- _Requirement_
Your copy of the material below should match it exactly, except that it holds no pictures.
>>>>
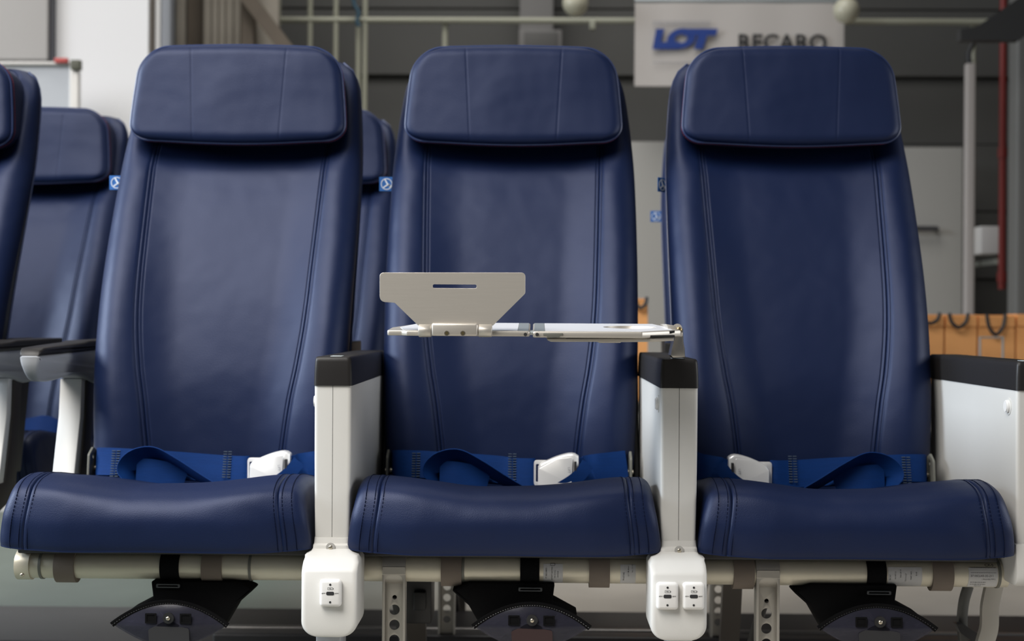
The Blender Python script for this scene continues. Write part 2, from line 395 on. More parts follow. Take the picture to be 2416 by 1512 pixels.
# white cabinets against the back wall
cab = mat('pale_cabinet_paint', (.37, .36, .335), .45)
def cabinet(x0, x1, ytop, label, handle):
    Yc = 5.9; q0, q1 = P(x0, ytop, Yc), P(x1, ytop, Yc)
    t = thing('storage_cabinet', label, 'cabinet', ((q0.x + q1.x) / 2, Yc, 0))
    obj('body', B((q0.x, Yc + .02, .03), (q1.x, Yc + .4, q0.z), .004), cab, t)
    xm = (q0.x + q1.x) / 2
    d = obj('door', B((q0.x + .006, Yc, .06), (q1.x - .006, Yc + .018, q0.z - .012), .003), cab, t)
    if handle:
        h0, h1 = P(handle[0], handle[2], Yc), P(handle[1], handle[2], Yc)
        b = bmesh.new(); cyl(b, (h0.x, Yc - .03, h0.z), (h1.x, Yc - .03, h0.z), .011, 12)
        for hx in (h0.x, h1.x): cyl(b, (hx, Yc - .035, h0.z), (hx, Yc + .004, h0.z), .008, 10)
        obj('handle', b, mat('handle_grey', (.08, .08, .085), .4, metal=.5), d)
    obj('plinth', B((q0.x + .01, Yc + .03, 0), (q1.x - .01, Yc + .38, .03)), black_p, t)
cabinet(1440, 1700, 332, 'pale storage cabinet seen between the middle and right seats', None)
cabinet(2010, 2276, 345, 'pale storage cabinet with a dark bar handle right of the right seat', (2140, 2206, 540))
# white pole, cable, red pipe
q = P(2290, 150, 5.5); t = thing('white_pole', 'white upright pole with a black hook on top beside the cabinet', 'pole', (q.x, 5.5, 0))
obj('shaft', B((q.x - .017, 5.49, 0), (q.x + .017, 5.525, q.z), .004), mat('pole_white', (.36, .33, .31), .5), t)
obj('hook', tube(bmesh.new(), cat([(q.x + .0, 5.507, q.z - .01), (q.x - .005, 5.507, q.z + .04), (q.x + .01, 5.507, q.z + .08), (q.x + .012, 5.507, q.z + .115)]), .011), black_p, t)
q = P(2368, 0, 5.6); zt = 3.2; zb = P(0, 668, 5.6).z
t = thing('red_pipe', 'red vertical fire pipe near the right edge', 'pipe', (q.x, 5.6, zb))
redm = mat('fire_red_paint', (.16, .010, .006), .5)
obj('pipe', cyl(bmesh.new(), (q.x, 5.6, zb), (q.x, 5.6, zt), .0135), redm, t)
for py_ in (350, 640): 
    zz = P(0, py_, 5.6).z; obj('coupling', cyl(bmesh.new(), (q.x, 5.6, zz - .02), (q.x, 5.6, zz + .02), .018), redm, t)
obj('wall_clip', B((q.x - .01, 5.6, zb + .1), (q.x + .01, 6.42, zb + .12)), ringm, t)
# dark beam at the upper right
def px_prism(pts, Y, th):
    b = plate([[(P(x, y, Y).x, P(x, y, Y).z) for x, y in pts]], th); bmesh.ops.translate(b, verts=b.verts, vec=(0, Y, 0)); return b
t = thing('wall_bracket', 'dark steel cantilever bracket in the upper right corner', 'bracket', tuple(P(2400, 100, 5.0)))
obj('arm', px_prism([(2262, 72), (2300, 66), (2440, -30), (2800, -60), (2800, 60), (2440, 66), (2400, 98), (2262, 98)], 5.0, .05), mat('bracket_dark', (.028, .028, .028), .5), t)
b = bmesh.new(); q0 = P(2800, 0, 5.0); box(b, (q0.x, 4.9, 1.6), (q0.x + .06, 5.1, 2.2)); obj('mounting_plate', b, ringm, t)
# lighter side post at the right edge
q0, q1 = P(2402, 0, 5.2), P(2440, 0, 5.2)
tag(obj('square_post', B((q0.x, 5.2, 0), (q1.x, 5.3, 3.2), .006), mat('post_grey', (.13, .128, .12), .5)), 'grey square post at the right edge behind the red pipe', 'post')
# radiator/box under the red pipe
q0, q1 = P(2306, 600, 5.7), P(2358, 535, 5.7)
tag(obj('wall_box', B((q0.x, 5.66, q0.z), (q1.x, 5.78, q1.z), .005), panelgrey), 'small pale electrical box between white pole and red pipe', 'box')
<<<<
- _Output for this exercise_
The Blender Python script for this scene continues. Write part 2, from line 395 on. More parts follow. Take the picture to be 2416 by 1512 pixels.
# white cabinets against the back wall
cab = mat('pale_cabinet_paint', (.37, .36, .335), .45)
def cabinet(x0, x1, ytop, label, handle):
    Yc = 5.9; q0, q1 = P(x0, ytop, Yc), P(x1, ytop, Yc)
    t = thing('storage_cabinet', label, 'cabinet', ((q0.x + q1.x) / 2, Yc, 0))
    obj('body', B((q0.x, Yc + .02, .03), (q1.x, Yc + .4, q0.z), .004), cab, t)
    xm = (q0.x + q1.x) / 2
    d = obj('door', B((q0.x + .006, Yc, .06), (q1.x - .006, Yc + .018, q0.z - .012), .003), cab, t)
    if handle:
        h0, h1 = P(handle[0], handle[2], Yc), P(handle[1], handle[2], Yc)
        b = bmesh.new(); cyl(b, (h0.x, Yc - .03, h0.z), (h1.x, Yc - .03, h0.z), .011, 12)
        for hx in (h0.x, h1.x): cyl(b, (hx, Yc - .035, h0.z), (hx, Yc + .004, h0.z), .008, 10)
        obj('handle', b, mat('handle_grey', (.08, .08, .085), .4, metal=.5), d)
    obj('plinth', B((q0.x + .01, Yc + .03, 0), (q1.x - .01, Yc + .38, .03)), black_p, t)
cabinet(1440, 1700, 332, 'pale storage cabinet seen between the middle and right seats', None)
cabinet(2010, 2276, 345, 'pale storage cabinet with a dark bar handle right of the right seat', (2140, 2206, 540))
# white pole, cable, red pipe
q = P(2290, 150, 5.5); t = thing('white_pole', 'white upright pole with a black hook on top beside the cabinet', 'pole', (q.x, 5.5, 0))
obj('shaft', B((q.x - .017, 5.49, 0), (q.x + .017, 5.525, q.z), .004), mat('pole_white', (.36, .33, .31), .5), t)
obj('hook', tube(bmesh.new(), cat([(q.x + .0, 5.507, q.z - .01), (q.x - .005, 5.507, q.z + .04), (q.x + .01, 5.507, q.z + .08), (q.x + .012, 5.507, q.z + .115)]), .011), black_p, t)
q = P(2368, 0, 5.6); zt = 3.2; zb = P(0, 668, 5.6).z
t = thing('red_pipe', 'red vertical fire pipe near the right edge', 'pipe', (q.x, 5.6, zb))
redm = mat('fire_red_paint', (.16, .010, .006), .5)
obj('pipe', cyl(bmesh.new(), (q.x, 5.6, zb), (q.x, 5.6, zt), .0135), redm, t)
for py_ in (350, 640): 
    zz = P(0, py_, 5.6).z; obj('coupling', cyl(bmesh.new(), (q.x, 5.6, zz - .02), (q.x, 5.6, zz + .02), .018), redm, t)
obj('wall_clip', B((q.x - .01, 5.6, zb + .1), (q.x + .01, 6.42, zb + .12)), ringm, t)
# dark beam at the upper right
def px_prism(pts, Y, th):
    b = plate([[(P(x, y, Y).x, P(x, y, Y).z) for x, y in pts]], th); bmesh.ops.translate(b, verts=b.verts, vec=(0, Y, 0)); return b
t = thing('wall_bracket', 'dark steel cantilever bracket in the upper right corner', 'bracket', tuple(P(2400, 100, 5.0)))
obj('arm', px_prism([(2262, 72), (2300, 66), (2440, -30), (2800, -60), (2800, 60), (2440, 66), (2400, 98), (2262, 98)], 5.0, .05), mat('bracket_dark', (.028, .028, .028), .5), t)
b = bmesh.new(); q0 = P(2800, 0, 5.0); box(b, (q0.x, 4.9, 1.6), (q0.x + .06, 5.1, 2.2)); obj('mounting_plate', b, ringm, t)
# lighter side post at the right edge
q0, q1 = P(2402, 0, 5.2), P(2440, 0, 5.2)
tag(obj('square_post', B((q0.x, 5.2, 0), (q1.x, 5.3, 3.2), .006), mat('post_grey', (.13, .128, .12), .5)), 'grey square post at the right edge behind the red pipe', 'post')
# radiator/box under the red pipe
q0, q1 = P(2306, 600, 5.7), P(2358, 535, 5.7)
tag(obj('wall_box', B((q0.x, 5.66, q0.z), (q1.x, 5.78, q1.z), .005), panelgrey), 'small pale electrical box between white pole and red pipe', 'box')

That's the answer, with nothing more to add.